The new fan motor from Harbach and the new Tx/Rx relay. It turned out that the new relay had lower coil resistance compared to the original relay. During Tx mode, the relay coil is part of a voltage divider for the tube's operating negative grid bias. This lower resistance in the new relay coil had to be corrected by changing the value of the coil's paralleling resistor. I did some voltage divider calculations and shared the results with Jeff from Harbach. He adopted the mod and is selling now a new resistor together with the relay upgrade kit to fix this issue. Test measurements showed that the corrected circuit is providing the needed -2V grid bias in Tx mode.

This picture shows the high-energy "Glitch" resistor on the right. This resistor is encased in Kapton foil and mounted on teflon stand-offs. The high-voltage red wire going to the RF deck was salvaged from the power supply of a microwave oven - it is rated for 10kV. At the top of the picture are visible components of the front panel status LEDs as well as the current limiting resistors for the LEDs (located in teflon tubing). Also visible is the back side of the Operate-Stand-by switch. I used a bi-color LED to show the amplifier's operational status - Green when the amp is in stand-by mode and Red when in Operate mode. A blue LED is used to indicate the status of the KEY signal. Extra bypass caps are installed at the Stand-by switch line and LEDs. The switch is DPDT type - one pole of the switch is used to interrupt the KEY line (between the KEY jack and the Soft-Key module) and the other pole is switching the bi-color status LED.

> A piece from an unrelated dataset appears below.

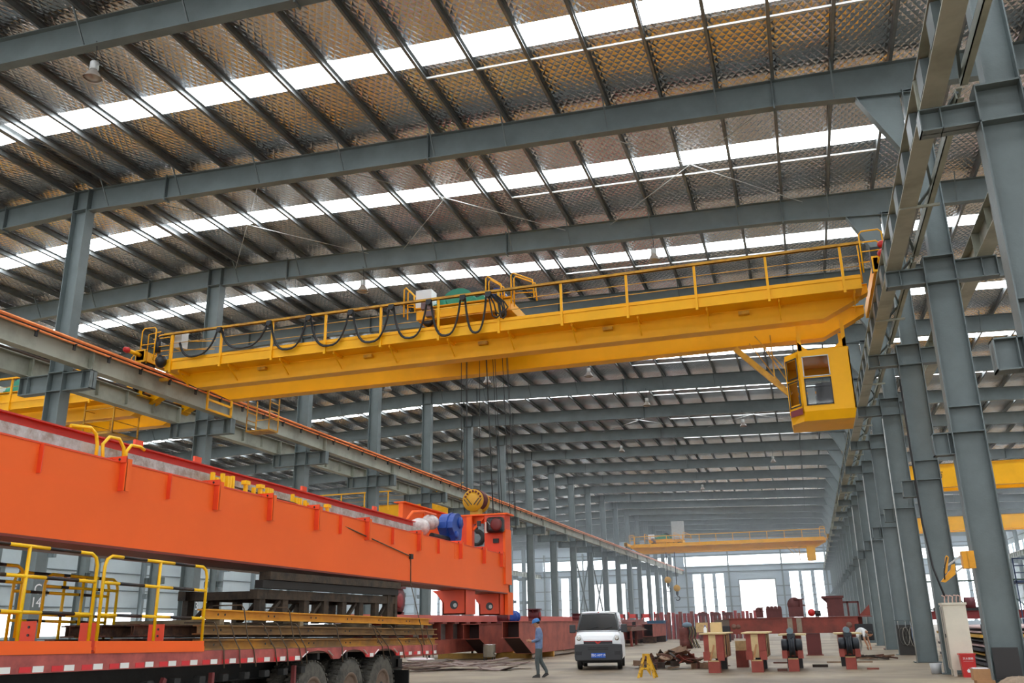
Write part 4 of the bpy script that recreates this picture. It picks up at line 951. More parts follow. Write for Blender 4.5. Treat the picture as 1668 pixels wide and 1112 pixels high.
# ------------------------------------------------------------------ orange platforms with yellow and black railings
def railing(parent, x, ya, yb, z0, H=.93, bands=True, r=.019, a_bend=True, b_bend=True, mid=None, tilt=.02):
    mid = (ya+yb)/2 if mid is None else mid
    def Z(y, z): return z - (y-8.0)*tilt
    def tb(pts, m_, nm):
        m1 = MB(); m1.tube([(x, y, Z(y, z)) for y, z in pts], r, 8); m1.build(nm, m_, parent)
    tb([(ya, z0), (ya, z0+H-.12), (ya+.03, z0+H-.04), (ya+.1, z0+H), (ya+.28, z0+H)], YEL_B, 'end_post')
    tb([(yb, z0), (yb, z0+H-.12), (yb-.03, z0+H-.04), (yb-.1, z0+H), (yb-.28, z0+H)], YEL_B, 'end_post')
    tb([(mid, z0), (mid, z0+H)], YEL_B, 'post')
    tb([(mid-.26, z0+H), (mid+.26, z0+H)], YEL_B, 'top_rail')
    for p, q in ((ya+.28, mid-.26), (mid+.26, yb-.28)): tb([(p, z0+H), (q, z0+H)], BLACKP, 'black_band')
    for z in (z0+.28, z0+.63):
        for p, q in ((ya, ya+.26), (mid-.26, mid+.26), (yb-.26, yb)): tb([(p, z), (q, z)], YEL_B, 'mid_rail')
        for p, q in ((ya+.26, mid-.26), (mid+.26, yb-.26)): tb([(p, z), (q, z)], BLACKP, 'black_band')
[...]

Picture of the glitch resistor, main wire harness, some of the front panel LEDs circuit, the multi-meter switch and potentiometer. Also visible is the HV diode string (3 diodes in series) used to protect the meter during a HV "glitch" event. I added an extra RF bypass capacitor between ground and the output of the high-voltage supply. Teflon stand-offs are used to raise the glitch resistor above the chassis and away from other components/wires to prevent arcing. Kapton tape is applied as extra insulation around the high-voltage line.